A woman tends her wares on a Bangkok street.



A Bangkok business--open to the street as are many in a city where it never gets cold.



A scene from Arun Wat in central Bangkok. Spectacular Buddhist temples are everywhere in this huge metropolis and throughout northern and central Thailand. In the far south of the country the influence becomes Muslim.



Offerings at an altar in the Arun Wat temple complex. Unlike in China, where religion is present but not ubiquitous, in Thailand there are temples and worshippers on almost every city street and in every small village.



Even Ronald MacDonald nods to Buddhism in Thailand, as he promotes the enthusiastic eating of cows in his namesake establishment.



Bei was taken by the Buddhist faith and enjoyed making of offerings--here draping flowers over a temple statue.



But for her, temples also offer large, carpeted areas in which to run as fast as she can...



before resting.



This Buddha keeps watch under a temple thermostat.



A sleeping truck driver props his feet up on the dashboard, beneath a mirror adorned with religious paraphernalia.



Bangkok is full of surprises, like this beautifully painted flower above a sink in an otherwise stark alley leading to the water taxi dock.

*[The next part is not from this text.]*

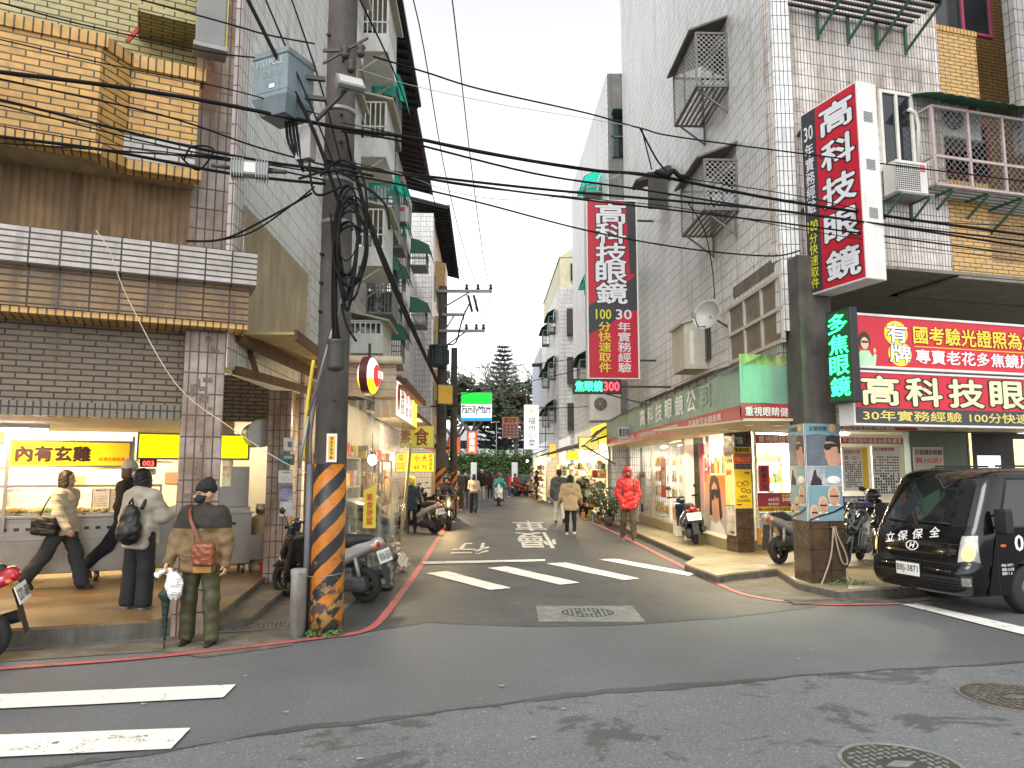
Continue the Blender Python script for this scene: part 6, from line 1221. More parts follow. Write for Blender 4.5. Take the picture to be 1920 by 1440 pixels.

Bei ascending stairs at a Bangkok temple.



A stone statue at the Arun Wat.



Monks in Thailand are everywhere and the river taxi displays signs giving seating preference to them as they make their way up and down the river.



Ellen and Bei explore the crowded Chinatown markets in Bangkok.



Pigs await the grill in Bangkok's Chinatown.



Fish processing in Chinatown.



Bird flu in Thailand? Don't worry about it!



Soup's up!



The seafood market is rich in dried fish...



and crabs.



A Bangkok train stations (one of several) where Bei and I caught the night train north to Chiang Mai for the next leg of our Thailand travels.